Provide again, from the entries below, every line from the one containing "np.where((c[:, 2:3] >" through the one containing "False for k_", exactly as written, and no other line.

- Material provided -
■ ■ ■ ■
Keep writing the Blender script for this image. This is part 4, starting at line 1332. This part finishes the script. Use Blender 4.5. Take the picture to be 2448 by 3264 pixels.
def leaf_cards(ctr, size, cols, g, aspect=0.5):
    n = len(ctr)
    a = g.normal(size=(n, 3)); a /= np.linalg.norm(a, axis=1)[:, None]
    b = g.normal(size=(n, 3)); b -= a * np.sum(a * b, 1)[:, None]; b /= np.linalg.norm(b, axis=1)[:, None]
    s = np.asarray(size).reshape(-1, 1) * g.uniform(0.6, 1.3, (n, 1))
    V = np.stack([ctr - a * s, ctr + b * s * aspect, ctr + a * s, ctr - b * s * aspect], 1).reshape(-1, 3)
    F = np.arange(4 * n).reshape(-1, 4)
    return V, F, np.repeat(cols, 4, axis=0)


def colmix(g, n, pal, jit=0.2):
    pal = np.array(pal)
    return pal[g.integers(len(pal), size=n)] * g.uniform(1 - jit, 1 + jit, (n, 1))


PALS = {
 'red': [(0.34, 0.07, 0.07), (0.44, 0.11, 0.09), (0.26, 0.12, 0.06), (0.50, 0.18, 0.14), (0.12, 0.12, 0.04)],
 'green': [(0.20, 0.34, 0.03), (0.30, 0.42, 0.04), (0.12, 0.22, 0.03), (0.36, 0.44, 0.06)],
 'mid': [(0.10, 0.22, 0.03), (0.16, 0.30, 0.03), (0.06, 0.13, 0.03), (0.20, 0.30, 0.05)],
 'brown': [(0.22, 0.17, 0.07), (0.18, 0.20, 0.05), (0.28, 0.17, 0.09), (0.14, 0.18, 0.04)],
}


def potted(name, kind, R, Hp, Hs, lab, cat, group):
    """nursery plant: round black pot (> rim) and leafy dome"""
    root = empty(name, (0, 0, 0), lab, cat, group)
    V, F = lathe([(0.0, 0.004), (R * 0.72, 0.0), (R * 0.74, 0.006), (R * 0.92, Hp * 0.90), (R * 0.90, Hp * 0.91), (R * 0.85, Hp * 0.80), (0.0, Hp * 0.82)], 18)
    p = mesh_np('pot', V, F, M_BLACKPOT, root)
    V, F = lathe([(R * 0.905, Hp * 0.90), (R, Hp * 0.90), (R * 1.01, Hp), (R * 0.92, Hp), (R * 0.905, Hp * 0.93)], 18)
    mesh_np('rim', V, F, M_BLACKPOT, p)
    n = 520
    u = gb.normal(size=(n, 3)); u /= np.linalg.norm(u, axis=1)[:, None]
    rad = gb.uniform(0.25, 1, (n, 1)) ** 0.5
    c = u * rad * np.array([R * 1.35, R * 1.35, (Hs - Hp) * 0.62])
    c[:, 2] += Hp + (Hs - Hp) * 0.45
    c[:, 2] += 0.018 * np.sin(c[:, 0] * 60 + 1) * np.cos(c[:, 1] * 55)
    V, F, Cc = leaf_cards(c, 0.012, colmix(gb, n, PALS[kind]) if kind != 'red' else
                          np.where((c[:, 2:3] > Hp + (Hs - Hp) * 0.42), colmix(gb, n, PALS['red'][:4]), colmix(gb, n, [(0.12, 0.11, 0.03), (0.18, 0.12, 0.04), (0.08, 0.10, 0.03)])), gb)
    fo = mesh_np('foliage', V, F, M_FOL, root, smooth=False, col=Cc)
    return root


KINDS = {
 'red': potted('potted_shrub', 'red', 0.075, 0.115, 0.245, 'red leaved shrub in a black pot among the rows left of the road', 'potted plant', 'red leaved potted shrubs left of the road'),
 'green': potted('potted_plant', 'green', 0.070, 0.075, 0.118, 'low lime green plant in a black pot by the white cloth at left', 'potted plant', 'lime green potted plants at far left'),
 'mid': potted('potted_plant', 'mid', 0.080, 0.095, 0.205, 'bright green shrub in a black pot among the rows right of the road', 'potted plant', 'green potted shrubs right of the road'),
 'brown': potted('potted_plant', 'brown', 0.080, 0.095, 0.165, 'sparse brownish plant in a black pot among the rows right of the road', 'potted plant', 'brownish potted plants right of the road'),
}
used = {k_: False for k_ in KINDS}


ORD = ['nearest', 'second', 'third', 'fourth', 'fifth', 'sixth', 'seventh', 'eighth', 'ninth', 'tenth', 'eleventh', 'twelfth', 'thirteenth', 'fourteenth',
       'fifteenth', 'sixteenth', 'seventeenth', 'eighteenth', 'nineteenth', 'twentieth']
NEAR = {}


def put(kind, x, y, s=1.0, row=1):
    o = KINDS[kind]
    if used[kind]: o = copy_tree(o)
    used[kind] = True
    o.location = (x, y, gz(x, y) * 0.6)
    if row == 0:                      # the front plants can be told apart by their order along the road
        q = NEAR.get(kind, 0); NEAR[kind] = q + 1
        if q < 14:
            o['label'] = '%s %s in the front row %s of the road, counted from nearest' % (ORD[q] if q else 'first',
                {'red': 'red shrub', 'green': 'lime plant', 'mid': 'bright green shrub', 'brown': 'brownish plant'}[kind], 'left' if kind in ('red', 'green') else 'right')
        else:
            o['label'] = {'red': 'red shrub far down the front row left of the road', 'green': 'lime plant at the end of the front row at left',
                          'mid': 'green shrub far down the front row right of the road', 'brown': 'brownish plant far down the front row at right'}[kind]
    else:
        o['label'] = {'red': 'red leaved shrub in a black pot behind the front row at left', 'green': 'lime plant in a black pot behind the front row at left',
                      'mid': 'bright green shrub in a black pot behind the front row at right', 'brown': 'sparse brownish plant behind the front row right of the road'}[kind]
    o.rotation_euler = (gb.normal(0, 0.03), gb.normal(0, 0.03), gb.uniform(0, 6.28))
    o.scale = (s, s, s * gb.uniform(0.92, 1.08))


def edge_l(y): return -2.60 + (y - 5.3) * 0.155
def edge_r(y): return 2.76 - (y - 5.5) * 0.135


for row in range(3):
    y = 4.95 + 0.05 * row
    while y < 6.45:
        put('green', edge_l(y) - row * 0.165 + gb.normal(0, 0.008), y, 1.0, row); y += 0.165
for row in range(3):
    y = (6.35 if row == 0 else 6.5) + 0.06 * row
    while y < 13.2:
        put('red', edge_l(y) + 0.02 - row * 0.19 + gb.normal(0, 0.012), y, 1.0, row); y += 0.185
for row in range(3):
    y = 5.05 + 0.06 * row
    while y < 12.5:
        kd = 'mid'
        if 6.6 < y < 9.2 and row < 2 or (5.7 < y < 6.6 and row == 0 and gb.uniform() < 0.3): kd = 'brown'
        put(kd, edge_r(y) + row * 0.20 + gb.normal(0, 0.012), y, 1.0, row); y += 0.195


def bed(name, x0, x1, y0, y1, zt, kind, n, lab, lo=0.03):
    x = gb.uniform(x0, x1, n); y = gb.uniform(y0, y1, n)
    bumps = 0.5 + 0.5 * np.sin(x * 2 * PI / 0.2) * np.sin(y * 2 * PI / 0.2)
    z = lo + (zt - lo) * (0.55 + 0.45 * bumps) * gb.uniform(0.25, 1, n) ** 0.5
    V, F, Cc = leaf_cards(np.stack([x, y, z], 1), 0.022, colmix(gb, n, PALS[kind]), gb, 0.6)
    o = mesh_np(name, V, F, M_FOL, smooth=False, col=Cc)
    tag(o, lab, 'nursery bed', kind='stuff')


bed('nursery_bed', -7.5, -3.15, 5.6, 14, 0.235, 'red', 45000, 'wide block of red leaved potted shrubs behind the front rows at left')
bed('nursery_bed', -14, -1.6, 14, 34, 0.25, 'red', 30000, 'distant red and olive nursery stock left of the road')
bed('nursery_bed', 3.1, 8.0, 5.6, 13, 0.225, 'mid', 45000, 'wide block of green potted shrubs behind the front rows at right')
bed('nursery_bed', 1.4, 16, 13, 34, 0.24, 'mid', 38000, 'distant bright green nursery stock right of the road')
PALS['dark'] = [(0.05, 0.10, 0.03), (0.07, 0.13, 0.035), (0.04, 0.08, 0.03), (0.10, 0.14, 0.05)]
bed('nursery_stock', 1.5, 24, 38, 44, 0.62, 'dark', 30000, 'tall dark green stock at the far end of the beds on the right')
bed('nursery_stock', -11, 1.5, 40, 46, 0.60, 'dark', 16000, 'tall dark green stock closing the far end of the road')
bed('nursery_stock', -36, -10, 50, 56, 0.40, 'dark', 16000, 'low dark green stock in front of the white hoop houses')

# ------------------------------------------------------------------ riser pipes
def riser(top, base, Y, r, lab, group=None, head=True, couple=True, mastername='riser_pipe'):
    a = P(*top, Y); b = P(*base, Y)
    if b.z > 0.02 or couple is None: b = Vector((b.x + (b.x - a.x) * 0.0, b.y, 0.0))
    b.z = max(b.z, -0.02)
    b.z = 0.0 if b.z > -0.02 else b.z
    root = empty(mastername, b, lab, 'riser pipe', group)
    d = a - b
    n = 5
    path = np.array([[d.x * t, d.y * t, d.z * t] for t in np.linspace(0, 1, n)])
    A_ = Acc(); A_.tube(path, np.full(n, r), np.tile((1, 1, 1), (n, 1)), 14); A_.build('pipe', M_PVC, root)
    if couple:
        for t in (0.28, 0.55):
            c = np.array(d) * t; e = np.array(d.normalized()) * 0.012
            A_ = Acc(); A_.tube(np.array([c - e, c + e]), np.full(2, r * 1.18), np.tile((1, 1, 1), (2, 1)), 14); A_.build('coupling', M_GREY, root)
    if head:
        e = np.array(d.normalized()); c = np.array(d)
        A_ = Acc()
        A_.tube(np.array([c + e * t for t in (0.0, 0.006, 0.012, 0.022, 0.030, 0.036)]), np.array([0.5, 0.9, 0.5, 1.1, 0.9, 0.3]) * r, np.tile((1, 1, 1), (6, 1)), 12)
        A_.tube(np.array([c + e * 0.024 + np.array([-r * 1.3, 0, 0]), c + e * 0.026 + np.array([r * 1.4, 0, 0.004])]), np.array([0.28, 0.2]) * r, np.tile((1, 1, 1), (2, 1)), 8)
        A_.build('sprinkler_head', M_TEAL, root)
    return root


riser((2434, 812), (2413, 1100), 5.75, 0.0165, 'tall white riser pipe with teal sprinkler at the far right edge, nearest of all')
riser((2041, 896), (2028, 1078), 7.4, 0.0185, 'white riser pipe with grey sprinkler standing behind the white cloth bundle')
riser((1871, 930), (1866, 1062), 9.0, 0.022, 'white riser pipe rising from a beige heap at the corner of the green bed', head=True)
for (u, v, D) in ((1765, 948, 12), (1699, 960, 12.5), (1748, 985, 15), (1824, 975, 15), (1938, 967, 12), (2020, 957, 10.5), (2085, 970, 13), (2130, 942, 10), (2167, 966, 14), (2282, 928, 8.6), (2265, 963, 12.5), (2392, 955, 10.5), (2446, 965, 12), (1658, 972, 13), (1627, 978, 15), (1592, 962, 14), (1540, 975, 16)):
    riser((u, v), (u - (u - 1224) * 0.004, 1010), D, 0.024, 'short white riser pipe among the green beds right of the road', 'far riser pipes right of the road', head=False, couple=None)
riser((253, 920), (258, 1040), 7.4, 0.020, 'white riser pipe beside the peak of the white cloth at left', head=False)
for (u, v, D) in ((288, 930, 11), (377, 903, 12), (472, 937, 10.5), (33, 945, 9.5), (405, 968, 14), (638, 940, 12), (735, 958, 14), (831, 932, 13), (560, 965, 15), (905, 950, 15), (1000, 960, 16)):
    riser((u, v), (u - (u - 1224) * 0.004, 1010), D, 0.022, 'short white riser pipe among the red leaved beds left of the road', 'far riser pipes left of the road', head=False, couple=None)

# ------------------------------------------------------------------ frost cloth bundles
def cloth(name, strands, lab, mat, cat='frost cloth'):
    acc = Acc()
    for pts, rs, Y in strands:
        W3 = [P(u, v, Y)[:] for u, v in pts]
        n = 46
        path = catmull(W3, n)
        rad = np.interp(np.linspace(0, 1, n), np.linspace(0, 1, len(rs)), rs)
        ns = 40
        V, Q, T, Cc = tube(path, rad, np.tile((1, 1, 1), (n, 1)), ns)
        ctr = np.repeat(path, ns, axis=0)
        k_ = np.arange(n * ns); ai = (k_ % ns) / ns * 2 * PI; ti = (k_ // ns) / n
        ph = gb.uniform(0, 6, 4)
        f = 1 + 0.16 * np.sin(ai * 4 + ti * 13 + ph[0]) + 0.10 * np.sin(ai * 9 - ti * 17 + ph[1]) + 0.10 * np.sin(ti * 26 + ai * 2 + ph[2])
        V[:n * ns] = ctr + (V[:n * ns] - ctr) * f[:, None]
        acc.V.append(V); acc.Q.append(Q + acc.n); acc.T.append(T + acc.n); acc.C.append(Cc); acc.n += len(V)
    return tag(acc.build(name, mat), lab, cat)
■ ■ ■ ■
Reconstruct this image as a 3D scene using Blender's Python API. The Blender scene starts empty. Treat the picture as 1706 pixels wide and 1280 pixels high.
■ ■ ■ ■
- Solution below -
                          np.where((c[:, 2:3] > Hp + (Hs - Hp) * 0.42), colmix(gb, n, PALS['red'][:4]), colmix(gb, n, [(0.12, 0.11, 0.03), (0.18, 0.12, 0.04), (0.08, 0.10, 0.03)])), gb)
    fo = mesh_np('foliage', V, F, M_FOL, root, smooth=False, col=Cc)
    return root


KINDS = {
 'red': potted('potted_shrub', 'red', 0.075, 0.115, 0.245, 'red leaved shrub in a black pot among the rows left of the road', 'potted plant', 'red leaved potted shrubs left of the road'),
 'green': potted('potted_plant', 'green', 0.070, 0.075, 0.118, 'low lime green plant in a black pot by the white cloth at left', 'potted plant', 'lime green potted plants at far left'),
 'mid': potted('potted_plant', 'mid', 0.080, 0.095, 0.205, 'bright green shrub in a black pot among the rows right of the road', 'potted plant', 'green potted shrubs right of the road'),
 'brown': potted('potted_plant', 'brown', 0.080, 0.095, 0.165, 'sparse brownish plant in a black pot among the rows right of the road', 'potted plant', 'brownish potted plants right of the road'),
}
used = {k_: False for k_ in KINDS}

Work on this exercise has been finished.